Cream Top Beer newspaper ad (1913)

The Detroit Free Press, December 14, 1913
The American Brewing Company came into being in 1890 as the Exposition Brewing Company. An homage to the industrial fair which was held in the same Delray section of Detroit. The name change came about in 1901 as minority shareholders, unhappy with the appearance of the company's officers' inflated salaries and lack of re-invested funds, began a revolt to wrest the majority from the board. They also threatened litigation but the matter was settled in 1902 when the minority group bought a majority share of stocks and replaced the directors.

The company survived the Prohibition years by producing birch beer and ginger ale but not even an additional $100,000 investments to upgrade the facility and build an ice making facility could stave off decreasing sales and finally extinction, closing in 1938.

The Detroit Free Press, January 29, 1906
The handsome three-story red brick encampment located on Cary Street in the heart of "New Detroit" was thought to resemble a school house moreso than a brewery.

The Detroit Free Press, February 17, 1907
A $50,000 ice plant designed by Mildner and Eisen was under construction in 1907 to increase the brewery's capacity to 50 tons of ice per day.

The Detroit Free Press, June 16, 1907
The advanced ice making technology took 48 hours to complete after the city water was distilled through steam pressurization.

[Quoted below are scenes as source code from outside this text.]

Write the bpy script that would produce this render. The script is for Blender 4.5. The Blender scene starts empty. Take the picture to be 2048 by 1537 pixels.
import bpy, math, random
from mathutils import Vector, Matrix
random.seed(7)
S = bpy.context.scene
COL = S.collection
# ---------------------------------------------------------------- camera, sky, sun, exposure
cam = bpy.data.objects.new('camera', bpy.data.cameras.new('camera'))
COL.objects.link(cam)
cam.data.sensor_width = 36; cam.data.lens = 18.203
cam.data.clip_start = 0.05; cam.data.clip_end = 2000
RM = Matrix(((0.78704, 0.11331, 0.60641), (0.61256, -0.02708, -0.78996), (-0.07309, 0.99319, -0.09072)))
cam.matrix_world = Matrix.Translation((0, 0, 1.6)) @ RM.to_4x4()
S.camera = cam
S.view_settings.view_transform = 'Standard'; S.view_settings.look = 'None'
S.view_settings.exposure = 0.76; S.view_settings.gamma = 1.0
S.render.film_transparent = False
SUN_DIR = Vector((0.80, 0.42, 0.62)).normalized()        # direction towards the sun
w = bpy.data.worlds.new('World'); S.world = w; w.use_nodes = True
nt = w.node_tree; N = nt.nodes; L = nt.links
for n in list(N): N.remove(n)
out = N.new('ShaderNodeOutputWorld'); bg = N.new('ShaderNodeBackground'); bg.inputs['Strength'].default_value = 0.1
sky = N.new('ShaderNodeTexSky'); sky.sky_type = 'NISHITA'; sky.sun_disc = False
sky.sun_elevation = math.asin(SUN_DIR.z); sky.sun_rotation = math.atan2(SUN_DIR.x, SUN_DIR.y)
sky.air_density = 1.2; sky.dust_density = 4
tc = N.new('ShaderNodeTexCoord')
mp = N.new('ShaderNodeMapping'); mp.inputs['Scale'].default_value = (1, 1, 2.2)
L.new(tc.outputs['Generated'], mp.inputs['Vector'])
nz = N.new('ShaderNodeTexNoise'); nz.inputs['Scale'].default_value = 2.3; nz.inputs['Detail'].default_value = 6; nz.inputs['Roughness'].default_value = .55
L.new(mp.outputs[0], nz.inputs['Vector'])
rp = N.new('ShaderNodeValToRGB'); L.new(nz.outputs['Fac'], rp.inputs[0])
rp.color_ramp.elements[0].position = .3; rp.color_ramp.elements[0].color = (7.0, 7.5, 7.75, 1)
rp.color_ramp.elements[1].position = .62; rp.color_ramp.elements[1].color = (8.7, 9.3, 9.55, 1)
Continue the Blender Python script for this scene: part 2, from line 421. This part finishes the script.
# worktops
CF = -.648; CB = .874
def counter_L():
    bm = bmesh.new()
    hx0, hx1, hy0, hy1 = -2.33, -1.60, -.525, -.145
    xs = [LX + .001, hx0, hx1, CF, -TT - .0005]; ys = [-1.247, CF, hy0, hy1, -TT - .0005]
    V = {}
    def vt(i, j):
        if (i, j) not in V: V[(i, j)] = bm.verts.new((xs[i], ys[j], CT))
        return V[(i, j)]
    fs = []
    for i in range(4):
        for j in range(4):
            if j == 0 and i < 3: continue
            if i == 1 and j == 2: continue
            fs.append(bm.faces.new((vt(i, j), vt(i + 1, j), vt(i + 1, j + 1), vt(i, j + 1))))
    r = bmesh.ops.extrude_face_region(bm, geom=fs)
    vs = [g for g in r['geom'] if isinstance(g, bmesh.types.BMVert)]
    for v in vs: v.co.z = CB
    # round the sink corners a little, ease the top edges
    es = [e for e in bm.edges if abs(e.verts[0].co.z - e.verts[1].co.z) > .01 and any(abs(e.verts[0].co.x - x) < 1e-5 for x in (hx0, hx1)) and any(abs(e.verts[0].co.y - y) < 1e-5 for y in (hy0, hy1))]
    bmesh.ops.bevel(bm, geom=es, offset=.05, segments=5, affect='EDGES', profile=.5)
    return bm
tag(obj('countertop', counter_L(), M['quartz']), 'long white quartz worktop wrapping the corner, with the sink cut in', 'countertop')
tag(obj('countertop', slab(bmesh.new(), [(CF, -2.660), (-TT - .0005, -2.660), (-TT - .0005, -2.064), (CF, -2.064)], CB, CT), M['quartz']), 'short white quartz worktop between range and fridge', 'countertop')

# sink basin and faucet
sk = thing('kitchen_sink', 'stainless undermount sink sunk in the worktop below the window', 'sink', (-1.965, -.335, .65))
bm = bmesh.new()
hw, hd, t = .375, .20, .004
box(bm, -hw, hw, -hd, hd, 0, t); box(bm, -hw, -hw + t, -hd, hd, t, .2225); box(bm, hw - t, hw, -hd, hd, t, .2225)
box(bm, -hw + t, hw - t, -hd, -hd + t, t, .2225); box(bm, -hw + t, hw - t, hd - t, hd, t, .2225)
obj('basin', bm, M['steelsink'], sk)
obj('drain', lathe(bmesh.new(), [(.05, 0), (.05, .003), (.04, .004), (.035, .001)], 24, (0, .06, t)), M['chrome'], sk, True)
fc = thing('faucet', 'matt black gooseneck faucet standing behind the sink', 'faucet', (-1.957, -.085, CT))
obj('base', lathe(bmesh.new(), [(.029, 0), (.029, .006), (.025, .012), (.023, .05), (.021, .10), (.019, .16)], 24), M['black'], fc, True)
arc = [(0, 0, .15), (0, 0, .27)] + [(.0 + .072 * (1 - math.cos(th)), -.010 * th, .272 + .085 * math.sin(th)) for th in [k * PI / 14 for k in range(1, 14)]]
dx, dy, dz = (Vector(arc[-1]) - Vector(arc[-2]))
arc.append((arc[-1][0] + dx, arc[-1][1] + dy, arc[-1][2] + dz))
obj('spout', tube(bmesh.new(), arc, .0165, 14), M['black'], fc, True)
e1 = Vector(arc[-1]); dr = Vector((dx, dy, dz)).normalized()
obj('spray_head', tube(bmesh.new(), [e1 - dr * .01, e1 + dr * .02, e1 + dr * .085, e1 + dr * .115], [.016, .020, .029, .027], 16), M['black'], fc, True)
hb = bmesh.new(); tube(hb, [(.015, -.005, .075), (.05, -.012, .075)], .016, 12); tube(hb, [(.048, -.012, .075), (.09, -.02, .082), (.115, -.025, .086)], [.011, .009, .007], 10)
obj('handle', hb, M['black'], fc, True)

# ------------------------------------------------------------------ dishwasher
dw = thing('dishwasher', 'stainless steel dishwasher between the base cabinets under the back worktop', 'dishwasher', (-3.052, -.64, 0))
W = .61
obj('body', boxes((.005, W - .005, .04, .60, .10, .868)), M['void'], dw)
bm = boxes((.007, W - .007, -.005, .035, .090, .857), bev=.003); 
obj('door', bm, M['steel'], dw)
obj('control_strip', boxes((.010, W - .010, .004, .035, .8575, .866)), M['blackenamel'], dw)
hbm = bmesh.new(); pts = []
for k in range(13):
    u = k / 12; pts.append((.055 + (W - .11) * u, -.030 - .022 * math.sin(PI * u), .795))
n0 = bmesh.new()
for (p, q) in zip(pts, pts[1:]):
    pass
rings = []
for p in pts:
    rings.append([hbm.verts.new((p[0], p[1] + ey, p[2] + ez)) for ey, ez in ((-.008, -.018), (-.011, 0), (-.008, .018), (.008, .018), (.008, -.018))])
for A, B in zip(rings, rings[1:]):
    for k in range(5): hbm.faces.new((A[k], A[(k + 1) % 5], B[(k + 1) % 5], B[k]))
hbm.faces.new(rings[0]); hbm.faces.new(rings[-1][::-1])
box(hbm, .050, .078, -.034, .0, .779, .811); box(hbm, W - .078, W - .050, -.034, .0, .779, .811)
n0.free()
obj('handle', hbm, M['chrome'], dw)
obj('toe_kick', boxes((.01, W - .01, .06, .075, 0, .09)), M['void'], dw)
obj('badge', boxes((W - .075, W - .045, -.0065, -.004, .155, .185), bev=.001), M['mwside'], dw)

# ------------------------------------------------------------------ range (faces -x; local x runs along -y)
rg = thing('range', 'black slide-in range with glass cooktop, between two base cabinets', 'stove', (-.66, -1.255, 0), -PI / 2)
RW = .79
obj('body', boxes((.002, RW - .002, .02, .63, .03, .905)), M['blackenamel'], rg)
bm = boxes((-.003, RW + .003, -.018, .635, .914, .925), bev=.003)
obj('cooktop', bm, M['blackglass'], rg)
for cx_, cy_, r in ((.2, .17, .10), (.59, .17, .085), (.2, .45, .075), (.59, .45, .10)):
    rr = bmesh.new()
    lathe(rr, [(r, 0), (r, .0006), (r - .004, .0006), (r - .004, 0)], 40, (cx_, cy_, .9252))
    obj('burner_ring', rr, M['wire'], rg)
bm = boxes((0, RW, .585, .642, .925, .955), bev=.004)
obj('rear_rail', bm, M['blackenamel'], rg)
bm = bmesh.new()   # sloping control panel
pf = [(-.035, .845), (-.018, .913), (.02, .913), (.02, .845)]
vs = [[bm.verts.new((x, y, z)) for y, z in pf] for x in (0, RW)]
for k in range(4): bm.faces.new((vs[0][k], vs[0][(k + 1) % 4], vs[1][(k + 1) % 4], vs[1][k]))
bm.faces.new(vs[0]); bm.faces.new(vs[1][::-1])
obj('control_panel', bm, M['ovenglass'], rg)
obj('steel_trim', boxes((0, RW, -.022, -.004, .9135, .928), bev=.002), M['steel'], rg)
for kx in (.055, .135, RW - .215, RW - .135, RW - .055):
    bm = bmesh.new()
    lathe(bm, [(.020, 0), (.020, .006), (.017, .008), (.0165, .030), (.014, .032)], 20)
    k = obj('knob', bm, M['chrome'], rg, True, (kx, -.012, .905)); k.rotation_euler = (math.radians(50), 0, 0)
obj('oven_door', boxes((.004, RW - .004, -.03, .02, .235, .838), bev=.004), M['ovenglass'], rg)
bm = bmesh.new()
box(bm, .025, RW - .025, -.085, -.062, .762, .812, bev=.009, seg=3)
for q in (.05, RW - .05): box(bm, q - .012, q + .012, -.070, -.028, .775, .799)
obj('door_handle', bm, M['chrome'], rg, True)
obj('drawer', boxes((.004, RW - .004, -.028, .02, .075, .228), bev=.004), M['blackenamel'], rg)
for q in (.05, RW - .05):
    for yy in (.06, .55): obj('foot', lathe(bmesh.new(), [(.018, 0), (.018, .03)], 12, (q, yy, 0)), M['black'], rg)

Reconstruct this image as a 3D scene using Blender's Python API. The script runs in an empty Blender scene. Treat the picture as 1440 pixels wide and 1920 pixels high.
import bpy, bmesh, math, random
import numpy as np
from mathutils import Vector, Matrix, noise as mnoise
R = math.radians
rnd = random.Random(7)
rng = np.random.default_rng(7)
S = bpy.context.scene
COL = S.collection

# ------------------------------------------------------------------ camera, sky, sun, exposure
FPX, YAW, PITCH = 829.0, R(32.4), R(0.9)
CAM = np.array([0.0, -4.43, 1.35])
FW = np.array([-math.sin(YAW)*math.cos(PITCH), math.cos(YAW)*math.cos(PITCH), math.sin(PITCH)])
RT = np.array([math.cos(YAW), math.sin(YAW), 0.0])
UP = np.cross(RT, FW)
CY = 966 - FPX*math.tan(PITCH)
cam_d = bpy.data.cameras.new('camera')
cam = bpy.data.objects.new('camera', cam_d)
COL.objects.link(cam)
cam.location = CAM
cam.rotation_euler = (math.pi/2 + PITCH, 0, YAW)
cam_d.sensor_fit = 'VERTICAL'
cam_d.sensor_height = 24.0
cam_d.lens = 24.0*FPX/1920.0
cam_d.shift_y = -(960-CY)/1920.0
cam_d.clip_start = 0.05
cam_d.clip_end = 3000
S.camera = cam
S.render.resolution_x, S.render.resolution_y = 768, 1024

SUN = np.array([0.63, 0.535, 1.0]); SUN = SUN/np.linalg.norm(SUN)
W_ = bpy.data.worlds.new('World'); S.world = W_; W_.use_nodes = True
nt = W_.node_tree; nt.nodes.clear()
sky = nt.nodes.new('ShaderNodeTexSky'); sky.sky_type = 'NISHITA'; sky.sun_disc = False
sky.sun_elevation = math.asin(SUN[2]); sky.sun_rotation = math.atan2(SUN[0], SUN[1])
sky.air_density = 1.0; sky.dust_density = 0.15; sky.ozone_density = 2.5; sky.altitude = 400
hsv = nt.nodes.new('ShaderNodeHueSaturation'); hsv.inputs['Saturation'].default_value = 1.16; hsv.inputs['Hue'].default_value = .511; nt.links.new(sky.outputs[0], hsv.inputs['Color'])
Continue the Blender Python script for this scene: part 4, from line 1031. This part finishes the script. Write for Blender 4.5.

The ice was said to be so clear that one's photograph could be taken through a foot thick slab and retain its natural clarity. Horse drawn carriages delivered the ice to both stores and residential customers.

The Detroit Free Press, January 27, 1906
Many of the adverts employed by the company described the beer as a pure, wholesome tonic that also served as a food source with health improving benefits. Going so far as to state that the Bavarian antecedents of the American ilk drank upwards of a gallon of beer per day which aided in their beauty, strength and stature.

The Detroit Free Press, May 19, 1906

The Detroit Free Press, September 29, 1906
The mild beverage was a perfect accoutrement for the dinner table.

The Detroit Free Press, June 23, 1906
It was worthy of both song and poesy. It helped the aged and infirm despite wandering from its rhyme scheme.

The Detroit Free Press, July 7, 1906
But perfection self-corrects even when it doesn't need to.

The Detroit Free Press, March 27, 1907
A bock beer was added to the roster in the early 1900s and served at all first-class cafes.

The Detroit Free Press, July 17, 1907
The pure lager was served everywhere else.